Milena Piraccini Duchiade, secretária da Associação Estadual de Livrarias do Rio de Janeiro, que congrega as principais livrarias do estado, envia cartas e e-mails aos políticos alertando sobre as complicações que a taxação tem causado. Sócia da livraria Leonardo da Vinci, no Centro do Rio, cujo acervo tem 60% de livros importados, ela afirma que o tratamento dispensado à cultura hoje é diferenciado, em um sentido que representa desvantagem e não privilégio:

"Infelizmente, o segmento do livro não conta com poder de fogo semelhante ao da indústria farmacêutica, de autopeças ou refrigerantes, para citar apenas alguns lobbies atuantes. Também não conta com uma visibilidade na mídia igual à da indústria cinematográfica e audiovisual, que mereceu isenção ''para máquinas, equipamentos, aparelhos, instrumentos e peças de reposição, e películas cinematográficas virgens, sem similar nacional''. Ora, o livro importado, por definição, também não tem similar nacional", compara Milena referindo-se ao Artigo 8º, parágrafo 12, item 5, e listando os itens que entraram na lei com isenção dos livros e periódicos.

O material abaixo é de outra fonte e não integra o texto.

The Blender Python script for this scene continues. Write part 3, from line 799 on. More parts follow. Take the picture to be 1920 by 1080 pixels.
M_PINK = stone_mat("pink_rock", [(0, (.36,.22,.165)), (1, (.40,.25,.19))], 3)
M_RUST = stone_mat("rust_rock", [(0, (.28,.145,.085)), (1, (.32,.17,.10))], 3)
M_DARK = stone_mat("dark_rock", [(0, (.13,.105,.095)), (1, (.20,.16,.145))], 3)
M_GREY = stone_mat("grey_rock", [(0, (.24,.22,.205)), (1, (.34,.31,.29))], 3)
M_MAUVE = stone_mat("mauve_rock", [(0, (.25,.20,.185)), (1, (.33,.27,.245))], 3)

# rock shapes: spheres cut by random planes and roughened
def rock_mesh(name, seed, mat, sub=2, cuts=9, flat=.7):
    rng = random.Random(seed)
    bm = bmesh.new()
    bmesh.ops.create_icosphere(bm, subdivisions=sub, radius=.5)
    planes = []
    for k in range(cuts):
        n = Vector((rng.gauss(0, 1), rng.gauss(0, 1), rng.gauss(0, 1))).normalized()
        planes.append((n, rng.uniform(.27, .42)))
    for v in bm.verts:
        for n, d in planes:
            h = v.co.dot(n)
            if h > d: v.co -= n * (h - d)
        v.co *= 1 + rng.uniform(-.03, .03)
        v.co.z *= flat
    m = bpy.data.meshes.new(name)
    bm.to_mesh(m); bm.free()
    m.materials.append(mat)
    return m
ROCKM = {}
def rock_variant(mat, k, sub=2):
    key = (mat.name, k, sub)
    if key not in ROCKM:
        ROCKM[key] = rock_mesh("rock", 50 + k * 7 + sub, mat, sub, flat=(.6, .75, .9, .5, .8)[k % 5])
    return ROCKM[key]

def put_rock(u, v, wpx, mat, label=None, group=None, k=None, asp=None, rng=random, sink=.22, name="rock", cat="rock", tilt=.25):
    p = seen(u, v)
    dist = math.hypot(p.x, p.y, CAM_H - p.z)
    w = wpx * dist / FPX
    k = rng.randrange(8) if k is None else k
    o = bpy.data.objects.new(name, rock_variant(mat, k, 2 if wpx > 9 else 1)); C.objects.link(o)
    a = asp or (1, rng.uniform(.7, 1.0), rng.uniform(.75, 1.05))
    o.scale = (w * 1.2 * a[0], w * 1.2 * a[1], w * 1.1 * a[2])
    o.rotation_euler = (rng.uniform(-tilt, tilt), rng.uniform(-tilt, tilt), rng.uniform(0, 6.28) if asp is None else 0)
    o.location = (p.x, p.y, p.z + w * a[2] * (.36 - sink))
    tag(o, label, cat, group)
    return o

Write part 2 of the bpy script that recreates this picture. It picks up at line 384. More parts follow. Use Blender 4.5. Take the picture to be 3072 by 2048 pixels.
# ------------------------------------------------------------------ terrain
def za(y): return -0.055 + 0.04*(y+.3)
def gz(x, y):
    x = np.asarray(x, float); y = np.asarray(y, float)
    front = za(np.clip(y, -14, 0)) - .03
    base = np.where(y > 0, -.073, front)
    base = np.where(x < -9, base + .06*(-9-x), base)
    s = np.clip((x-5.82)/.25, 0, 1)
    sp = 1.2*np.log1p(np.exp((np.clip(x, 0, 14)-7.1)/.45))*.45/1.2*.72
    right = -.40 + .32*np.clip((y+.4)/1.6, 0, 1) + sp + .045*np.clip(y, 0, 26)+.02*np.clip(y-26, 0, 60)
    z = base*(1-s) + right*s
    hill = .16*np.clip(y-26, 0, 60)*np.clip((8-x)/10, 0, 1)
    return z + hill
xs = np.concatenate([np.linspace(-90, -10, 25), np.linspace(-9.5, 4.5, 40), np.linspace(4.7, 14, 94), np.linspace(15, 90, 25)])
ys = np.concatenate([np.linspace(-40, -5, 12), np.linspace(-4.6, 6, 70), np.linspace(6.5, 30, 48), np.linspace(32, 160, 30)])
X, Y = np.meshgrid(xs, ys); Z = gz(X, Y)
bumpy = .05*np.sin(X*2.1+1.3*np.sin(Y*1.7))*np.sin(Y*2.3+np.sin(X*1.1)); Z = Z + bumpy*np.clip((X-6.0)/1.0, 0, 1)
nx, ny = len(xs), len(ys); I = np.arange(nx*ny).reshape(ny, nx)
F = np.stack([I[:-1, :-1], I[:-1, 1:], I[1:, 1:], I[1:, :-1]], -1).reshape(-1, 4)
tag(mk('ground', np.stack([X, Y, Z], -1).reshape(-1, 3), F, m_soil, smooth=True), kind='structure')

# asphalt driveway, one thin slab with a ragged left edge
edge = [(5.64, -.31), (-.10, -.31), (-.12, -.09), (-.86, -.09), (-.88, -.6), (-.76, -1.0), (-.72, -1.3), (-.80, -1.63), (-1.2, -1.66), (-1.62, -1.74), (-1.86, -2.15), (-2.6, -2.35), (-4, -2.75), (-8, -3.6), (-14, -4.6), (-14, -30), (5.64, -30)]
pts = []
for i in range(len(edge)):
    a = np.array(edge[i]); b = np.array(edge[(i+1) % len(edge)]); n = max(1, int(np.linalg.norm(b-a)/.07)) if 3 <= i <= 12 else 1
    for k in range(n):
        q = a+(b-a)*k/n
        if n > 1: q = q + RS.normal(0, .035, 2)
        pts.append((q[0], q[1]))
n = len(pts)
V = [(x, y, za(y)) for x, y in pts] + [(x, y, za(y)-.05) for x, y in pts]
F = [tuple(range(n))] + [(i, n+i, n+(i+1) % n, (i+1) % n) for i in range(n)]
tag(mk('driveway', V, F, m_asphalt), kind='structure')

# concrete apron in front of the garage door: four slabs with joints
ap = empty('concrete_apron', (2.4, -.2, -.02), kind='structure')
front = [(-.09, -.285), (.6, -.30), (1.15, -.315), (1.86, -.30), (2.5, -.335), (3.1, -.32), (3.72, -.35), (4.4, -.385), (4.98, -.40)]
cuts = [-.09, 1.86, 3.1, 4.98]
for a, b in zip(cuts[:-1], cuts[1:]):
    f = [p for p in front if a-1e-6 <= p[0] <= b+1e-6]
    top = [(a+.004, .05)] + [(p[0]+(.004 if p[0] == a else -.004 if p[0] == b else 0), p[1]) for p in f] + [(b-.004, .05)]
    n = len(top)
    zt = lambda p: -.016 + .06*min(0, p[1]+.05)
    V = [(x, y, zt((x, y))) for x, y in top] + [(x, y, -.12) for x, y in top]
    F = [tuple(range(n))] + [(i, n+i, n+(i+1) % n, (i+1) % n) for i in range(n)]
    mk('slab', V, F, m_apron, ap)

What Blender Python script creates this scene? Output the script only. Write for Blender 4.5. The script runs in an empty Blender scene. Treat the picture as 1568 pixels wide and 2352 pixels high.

" Em seu lugar, com direito à alíquota zero, entraram produtos hortícolas, frutas, sêmen e embriões de bois".Milena faz cálculos que apontam uma porcentagem ainda mais alta que os 9,25%:

"Dependendo do regime contábil (lucro presumido), pagarão ainda 3,65% sobre o total vendido".

A maior parte dos livros utilizada na pesquisa da doutoranda em Filosofia Alice Bitencourt Haddad, de 26 anos, é, necessariamente, de importados. Aluna do Instituto de Filosofia e Ciências Sociais da Universidade Federal do Rio de Janeiro, ela lembra que uma edição dos diálogos de Platão, por exemplo, costuma custar por volta de R$ 100. Este é apenas um dos títulos indispensáveis à tese. Muitos outros estão na biblioteca da faculdade, no Largo São Francisco (Centro), mas não são uma opção.

"A biblioteca do IFCS está fechada há mais de um ano. Vou precisar da ajuda dos professores, que emprestam livros".

Quem não conseguir emprestados os títulos de que precisa certamente recorrerá à internet. Ruy Campos, sócio da Livraria da Travessa, no Rio, acredita que até quem não tem o hábito de comprar pela rede passará a fazê-lo.

"As livrarias virtuais estrangeiras entregam livros na casa do comprador no Brasil sem esses impostos e nenhuma burocracia. Já era difícil concorrer com elas antes; agora é uma tragédia. Vai aumentar mais o fosso que separa as condições de trabalho de uma livraria brasileira das virtuais estrangeiras. A nova alíquota foi uma medida de terceiro escalão, o Ministério da Cultura não tomou conhecimento disso", avalia Ruy, que, como Milena, integra a comissão que tem se reunido junto à Câmara Brasileira do Livro, em São Paulo, e advogados para traçar uma estratégia contra a alíquota.

Oswaldo Siciliano, presidente da CBL, diz que o valor da alíquota será repassado ao preço de capa dos livros se a tributação for mantida, mas procura evitar o aumento.

"Foram enviados ofícios aos deputados explicando os efeitos prejudiciais que a não aprovação da emenda acarretará. O Brasil não pode caminhar na contramão dacultura universal", diz Oswaldo.